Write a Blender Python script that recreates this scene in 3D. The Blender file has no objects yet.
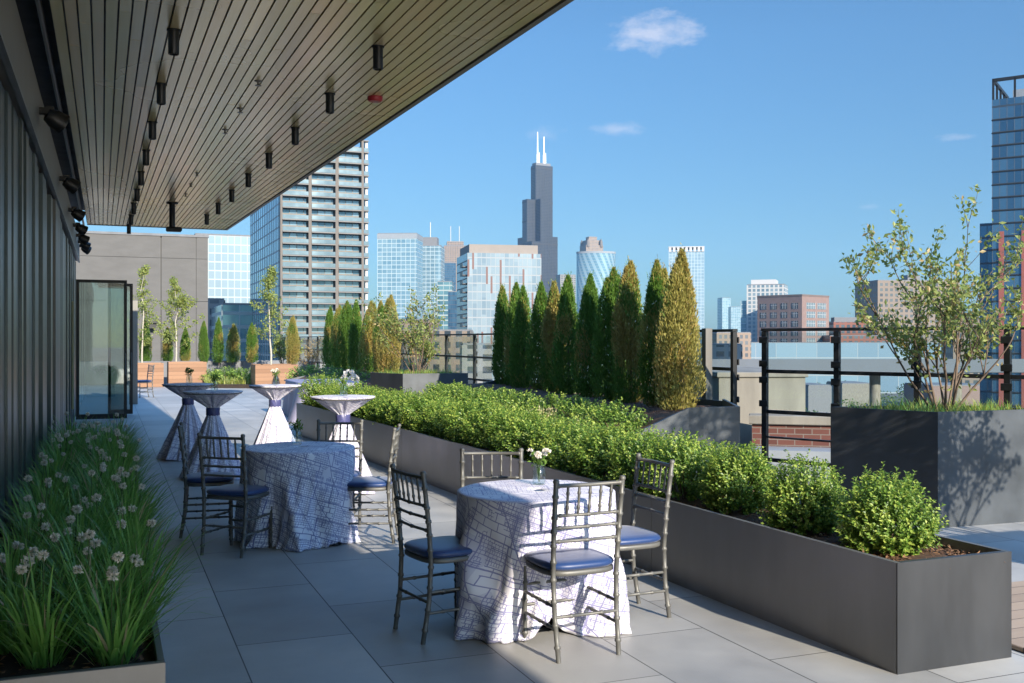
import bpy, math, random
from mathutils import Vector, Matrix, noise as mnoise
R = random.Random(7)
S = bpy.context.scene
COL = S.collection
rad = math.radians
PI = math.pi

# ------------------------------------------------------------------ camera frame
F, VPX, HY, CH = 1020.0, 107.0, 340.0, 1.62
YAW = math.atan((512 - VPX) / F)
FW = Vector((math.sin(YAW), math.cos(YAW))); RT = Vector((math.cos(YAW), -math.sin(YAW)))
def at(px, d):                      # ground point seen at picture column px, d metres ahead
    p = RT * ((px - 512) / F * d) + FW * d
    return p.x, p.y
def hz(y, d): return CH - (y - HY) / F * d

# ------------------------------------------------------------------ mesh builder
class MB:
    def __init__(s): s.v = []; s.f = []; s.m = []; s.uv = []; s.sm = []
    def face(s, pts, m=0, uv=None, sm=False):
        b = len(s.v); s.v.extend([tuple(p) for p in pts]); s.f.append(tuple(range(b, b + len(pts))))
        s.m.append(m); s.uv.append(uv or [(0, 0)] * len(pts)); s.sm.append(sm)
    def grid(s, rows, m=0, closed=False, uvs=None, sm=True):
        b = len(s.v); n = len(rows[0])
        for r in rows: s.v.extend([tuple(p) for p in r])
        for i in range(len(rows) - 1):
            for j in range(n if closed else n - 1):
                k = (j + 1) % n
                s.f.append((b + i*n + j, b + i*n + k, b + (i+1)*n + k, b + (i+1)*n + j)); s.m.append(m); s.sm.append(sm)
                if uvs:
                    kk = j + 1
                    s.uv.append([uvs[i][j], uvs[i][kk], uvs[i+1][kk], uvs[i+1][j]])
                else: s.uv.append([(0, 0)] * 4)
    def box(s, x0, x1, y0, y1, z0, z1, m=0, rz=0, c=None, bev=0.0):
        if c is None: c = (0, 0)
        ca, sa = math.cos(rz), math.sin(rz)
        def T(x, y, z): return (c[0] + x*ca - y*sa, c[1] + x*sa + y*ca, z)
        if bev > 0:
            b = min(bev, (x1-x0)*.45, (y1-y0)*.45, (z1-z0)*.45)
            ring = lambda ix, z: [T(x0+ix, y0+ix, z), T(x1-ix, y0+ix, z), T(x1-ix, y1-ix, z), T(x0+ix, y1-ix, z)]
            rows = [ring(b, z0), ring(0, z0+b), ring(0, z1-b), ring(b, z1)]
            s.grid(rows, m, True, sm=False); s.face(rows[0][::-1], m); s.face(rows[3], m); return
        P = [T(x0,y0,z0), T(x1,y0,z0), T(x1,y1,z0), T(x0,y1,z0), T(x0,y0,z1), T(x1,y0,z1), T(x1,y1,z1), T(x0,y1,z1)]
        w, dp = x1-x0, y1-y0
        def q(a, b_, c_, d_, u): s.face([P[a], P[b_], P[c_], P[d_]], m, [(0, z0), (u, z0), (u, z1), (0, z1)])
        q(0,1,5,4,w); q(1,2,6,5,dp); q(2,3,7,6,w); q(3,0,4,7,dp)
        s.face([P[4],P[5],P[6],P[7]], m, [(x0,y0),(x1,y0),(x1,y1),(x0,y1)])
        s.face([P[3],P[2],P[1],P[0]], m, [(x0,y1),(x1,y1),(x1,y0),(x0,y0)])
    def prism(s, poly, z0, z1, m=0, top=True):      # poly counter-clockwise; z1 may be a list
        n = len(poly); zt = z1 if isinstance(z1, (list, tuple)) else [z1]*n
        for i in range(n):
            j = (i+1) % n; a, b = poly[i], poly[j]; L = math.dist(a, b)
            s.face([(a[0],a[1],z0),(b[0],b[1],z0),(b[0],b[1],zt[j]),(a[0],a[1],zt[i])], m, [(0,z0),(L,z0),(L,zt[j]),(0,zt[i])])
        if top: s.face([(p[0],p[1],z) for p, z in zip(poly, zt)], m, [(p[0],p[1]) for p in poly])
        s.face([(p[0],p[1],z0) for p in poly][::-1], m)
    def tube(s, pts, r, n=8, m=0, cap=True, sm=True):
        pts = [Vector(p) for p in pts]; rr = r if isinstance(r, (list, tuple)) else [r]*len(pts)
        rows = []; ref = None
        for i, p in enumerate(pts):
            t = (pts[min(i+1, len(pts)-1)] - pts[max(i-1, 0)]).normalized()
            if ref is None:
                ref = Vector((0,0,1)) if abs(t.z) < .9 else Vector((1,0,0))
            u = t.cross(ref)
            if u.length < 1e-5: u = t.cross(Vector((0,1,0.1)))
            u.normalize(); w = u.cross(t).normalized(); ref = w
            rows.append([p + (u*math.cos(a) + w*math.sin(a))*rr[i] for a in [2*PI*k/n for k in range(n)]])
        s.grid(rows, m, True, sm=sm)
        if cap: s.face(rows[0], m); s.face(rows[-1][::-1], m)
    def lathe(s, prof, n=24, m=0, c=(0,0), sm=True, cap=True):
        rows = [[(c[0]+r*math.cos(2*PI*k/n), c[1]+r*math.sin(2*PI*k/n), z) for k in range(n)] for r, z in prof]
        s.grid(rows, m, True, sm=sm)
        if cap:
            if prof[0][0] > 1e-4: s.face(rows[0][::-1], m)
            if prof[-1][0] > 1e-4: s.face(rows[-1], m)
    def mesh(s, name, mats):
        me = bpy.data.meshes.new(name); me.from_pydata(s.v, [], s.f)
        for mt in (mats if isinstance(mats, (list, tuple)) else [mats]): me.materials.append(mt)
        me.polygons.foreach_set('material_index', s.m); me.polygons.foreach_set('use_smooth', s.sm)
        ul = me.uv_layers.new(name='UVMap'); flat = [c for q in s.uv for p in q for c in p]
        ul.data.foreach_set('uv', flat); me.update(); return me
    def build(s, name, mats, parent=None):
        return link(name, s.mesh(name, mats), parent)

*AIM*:
Return only the lines running from the top of the data to the line that holds "PI = math.pi". Include both of those lines, but skip the pictures.

*TASK OUTPUT*:
Write a Blender Python script that recreates this scene in 3D. The Blender file has no objects yet.
import bpy, math, random
from mathutils import Vector, Matrix, noise as mnoise
R = random.Random(7)
S = bpy.context.scene
COL = S.collection
rad = math.radians
PI = math.pi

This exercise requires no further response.